*Problem details*: Retype only what runs from the first line of the listing to the line holding "obj('seat', b, 'seatw', t, smooth=40)", both included. Do not retype the pictures.
--- START ---
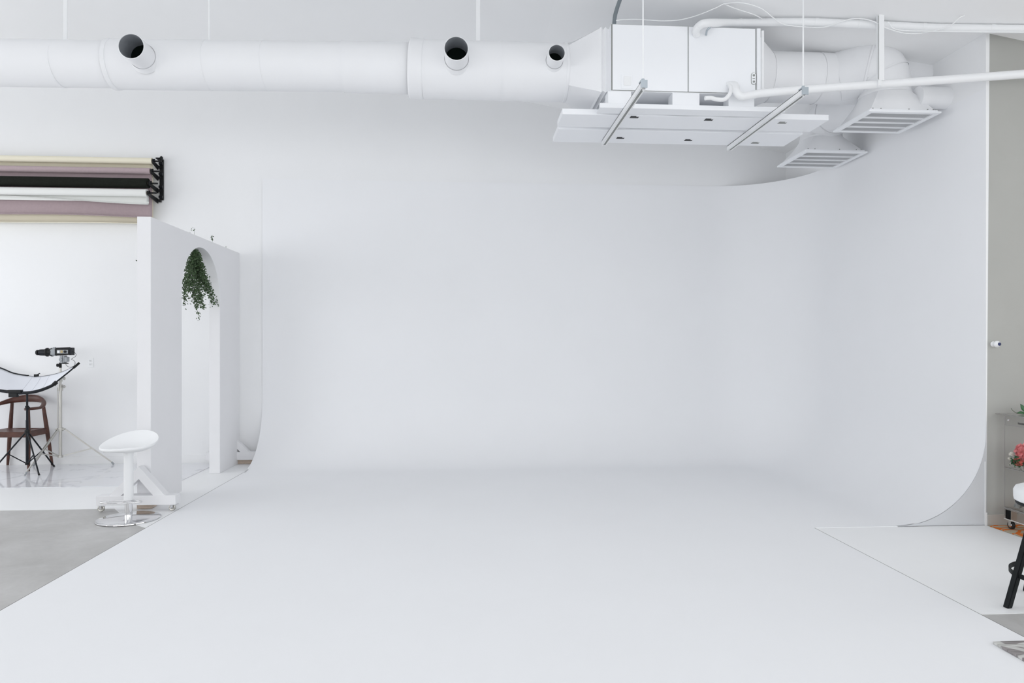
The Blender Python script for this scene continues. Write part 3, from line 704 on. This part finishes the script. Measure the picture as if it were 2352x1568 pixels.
# wraparound rail
n = 44; pts = []; 
rowsA = []
b = bm_()
for i in range(n+1):
    u = i/n; a = -PI*.20+u*PI*1.40
    x = .285*math.cos(a); y = -.035+.245*math.sin(a) if True else 0
    if math.sin(a) < 0: y = -.035+.28*math.sin(a)
    bk = max(0.0, math.sin(a)); z = .692+.092*bk**1.1
    hh = .016+.027*bk**2; ww = .025-.010*bk**2
    nx, ny = math.cos(a), math.sin(a); ring = []
    for k in range(12):
        q = 2*PI*k/12; o_ = math.cos(q)*ww; v_ = math.sin(q)*hh
        ring.append(b.verts.new((x+nx*o_, y+ny*o_+(.0), z+v_)))
    rowsA.append(ring)
for a, d in zip(rowsA, rowsA[1:]):
    for k in range(12): b.faces.new((a[k],a[(k+1)%12],d[(k+1)%12],d[k]))
b.faces.new(rowsA[0][::-1]); b.faces.new(rowsA[-1])
obj('armrest_back', b, 'walnut', t, smooth=60)
for (xa,ya_,xb_,yb2) in ((-.25,-.178,.25,-.178),(-.215,.185,.215,.185),(.25,-.178,.215,.185),(-.25,-.178,-.215,.185)):
    b = bm_(); bar(b, (xa,ya_,.405), (xb_,yb2,.405), .022, .062, .004); obj('seat_rail', b, 'walnut', t)
b = bm_(); gx, gy = 16, 12; top = []; bot = []
for j in range(gy+1):
    y = -.172+.35*j/gy; hw = .238-.03*j/gy; rt = []; rb = []
    for i in range(gx+1):
        x = -hw+2*hw*i/gx; dip = -.016*(1-(2*i/gx-1)**2)
        rt.append(b.verts.new((x,y,.442+dip))); rb.append(b.verts.new((x,y,.428+dip)))
    top.append(rt); bot.append(rb)
for G in (top, bot):
    for j in range(gy):
        for i in range(gx): b.faces.new((G[j][i],G[j][i+1],G[j+1][i+1],G[j+1][i]))
edge = lambda G: [G[0][i] for i in range(gx+1)]+[G[j][gx] for j in range(1,gy+1)]+[G[gy][i] for i in range(gx-1,-1,-1)]+[G[j][0] for j in range(gy-1,0,-1)]
ea, eb = edge(top), edge(bot)
for k in range(len(ea)): b.faces.new((ea[k],ea[(k+1)%len(ea)],eb[(k+1)%len(ea)],eb[k]))
obj('seat', b, 'seatw', t, smooth=40)

# ---------------------------------------------------------------- black stand and reflector
cx, cy = -4.863, 7.93
t = thing('light_stand', 'black tripod stand carrying the curved reflector', 'stand', (cx,cy,0), 0, 'tripod stands on marble-look sheet')
hz = .44
b = bm_(); tube(b, [(cx,cy,.085),(cx,cy,.58)], .0135, 12); obj('pole', b, 'blackm', t, smooth=50)
b = bm_(); tube(b, [(cx,cy,.58),(cx,cy,.885)], .0105, 12); obj('upper_pole', b, 'blackm', t, smooth=50)
b = bm_(); tube(b, [(cx,cy,hz-.015),(cx,cy,hz+.03)], .024, 12); obj('hub', b, 'black', t)
b = bm_(); tube(b, [(cx,cy,.70),(cx,cy,.74)], .019, 12); tube(b, [(cx,cy,.72),(cx+.03,cy-.01,.72)], .008, 8); obj('clamp_collar', b, 'black', t)
b = bm_(); tube(b, [(cx,cy,.085),(cx,cy,.105)], .019, 12); obj('lower_collar', b, 'black', t)
for fx, fy in ((-4.755,8.235),(-4.60,7.70),(-5.20,7.86)):
    b = bm_(); tube(b, [(cx+(fx-cx)*.05,cy+(fy-cy)*.05,hz),(fx,fy,.018)], .0085, 8); w = obj('leg', b, 'blackm', t)
    b = bm_(); tube(b, [(fx-(fx-cx)*.02,fy-(fy-cy)*.02,.026),(fx+(fx-cx)*.02,fy+(fy-cy)*.02,.0095)], .0105, 8); obj('rubber_foot', b, 'rubber', w)
    b = bm_(); tube(b, [(cx,cy,.095),(cx+(fx-cx)*.55,cy+(fy-cy)*.55,hz-(hz-.018)*.53)], .006, 8); obj('brace', b, 'blackm', t)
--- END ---
*Answer to the problem*:
The Blender Python script for this scene continues. Write part 3, from line 704 on. This part finishes the script. Measure the picture as if it were 2352x1568 pixels.
# wraparound rail
n = 44; pts = []; 
rowsA = []
b = bm_()
for i in range(n+1):
    u = i/n; a = -PI*.20+u*PI*1.40
    x = .285*math.cos(a); y = -.035+.245*math.sin(a) if True else 0
    if math.sin(a) < 0: y = -.035+.28*math.sin(a)
    bk = max(0.0, math.sin(a)); z = .692+.092*bk**1.1
    hh = .016+.027*bk**2; ww = .025-.010*bk**2
    nx, ny = math.cos(a), math.sin(a); ring = []
    for k in range(12):
        q = 2*PI*k/12; o_ = math.cos(q)*ww; v_ = math.sin(q)*hh
        ring.append(b.verts.new((x+nx*o_, y+ny*o_+(.0), z+v_)))
    rowsA.append(ring)
for a, d in zip(rowsA, rowsA[1:]):
    for k in range(12): b.faces.new((a[k],a[(k+1)%12],d[(k+1)%12],d[k]))
b.faces.new(rowsA[0][::-1]); b.faces.new(rowsA[-1])
obj('armrest_back', b, 'walnut', t, smooth=60)
for (xa,ya_,xb_,yb2) in ((-.25,-.178,.25,-.178),(-.215,.185,.215,.185),(.25,-.178,.215,.185),(-.25,-.178,-.215,.185)):
    b = bm_(); bar(b, (xa,ya_,.405), (xb_,yb2,.405), .022, .062, .004); obj('seat_rail', b, 'walnut', t)
b = bm_(); gx, gy = 16, 12; top = []; bot = []
for j in range(gy+1):
    y = -.172+.35*j/gy; hw = .238-.03*j/gy; rt = []; rb = []
    for i in range(gx+1):
        x = -hw+2*hw*i/gx; dip = -.016*(1-(2*i/gx-1)**2)
        rt.append(b.verts.new((x,y,.442+dip))); rb.append(b.verts.new((x,y,.428+dip)))
    top.append(rt); bot.append(rb)
for G in (top, bot):
    for j in range(gy):
        for i in range(gx): b.faces.new((G[j][i],G[j][i+1],G[j+1][i+1],G[j+1][i]))
edge = lambda G: [G[0][i] for i in range(gx+1)]+[G[j][gx] for j in range(1,gy+1)]+[G[gy][i] for i in range(gx-1,-1,-1)]+[G[j][0] for j in range(gy-1,0,-1)]
ea, eb = edge(top), edge(bot)
for k in range(len(ea)): b.faces.new((ea[k],ea[(k+1)%len(ea)],eb[(k+1)%len(ea)],eb[k]))
obj('seat', b, 'seatw', t, smooth=40)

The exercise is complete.